This week's Work of the Week is Girl's Head by Roy Kiyooka.
Portraiture is a very old genre. Excellent examples of it can be found in ancient Egypt, where depictions of the pharaohs, priests and deities were common.
Portraits have always been more than just a record of a likeness. They have been used to show the power, importance, virtue, beauty, wealth, taste, learning or other qualities of the sitter. Early portraiture tended to idealize the sitter - portraying them in the best light by glossing over physical imperfections. However, this wasn't always the case, Domenico Ghirlandaio's An Old Man and His Grandson, comes to mind as an example of Renaissance portraiture that depicted its subject in a more natural style.
Portraiture tended to remain out of the reach of the general public due to cost until the advent of photography, which allowed the average person to finally have a likeness of their image created.
About the Artist: Roy Kiyooka (1926-1994)
Roy Kenzie Kiyooka was born in Moose Jaw, Saskatchewan in 1926. He grew up in the prairies and lived in Calgary, but being of Japanese extraction, he and his family were required to register as enemy aliens during World War II, and Kiyooka spent the war years working on a farm. He studied at the Provincial Institute of Technology and Art (now the Alberta University of the Arts) in Calgary from 1946 to 1949 with Jock Macdonald and Illingworth Kerr, and in 1956, spent eight months in San Miguel de Allende in Mexico, where he studied the works of the great Mexican muralists Diego Rivera, Gabriel Orozco and David Alfaro Siqueiros.

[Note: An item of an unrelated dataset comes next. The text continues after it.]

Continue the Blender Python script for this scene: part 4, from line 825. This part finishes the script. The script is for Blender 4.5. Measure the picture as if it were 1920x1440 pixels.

After returning to Regina, Roy Kiyooka began teaching at the Regina College (now the University of Regina) and became a regular participant at the Saskatchewan Emma Lake Artists' Workshops in the 1950s, including one hosted by famous American abstract painter Barnett Newman in the summer of 1959. Later that year, he took up a teaching position at the Vancouver School of Art and subsequently played a leading role in the city's bustling cultural scene. During this period, he began writing poetry and over the years published many collections of his poetic works. He was hired to teach at the University of British Columbia, where he stayed from 1973 until his retirement in 1991. In addition to his teaching positions in Regina and Vancouver, Roy Kiyooka also taught in Montreal at Sir George Williams University (now Concordia University), and in Halifax at the Nova Scotia College of Art and Design
Roy Kiyooka's career as a visual artist was rich and influential. His many exhibitions included shows in Montreal, Winnipeg, Toronto, Seattle, Minneapolis, Kyoto, Japan, and São Paulo, Brazil. In 1969, he was commissioned to create a sculpture to be displayed at the Canadian Pavilion at Expo 70’ in Osaka, Japan. In 1975 the Vancouver Art Gallery organized a major retrospective of his work.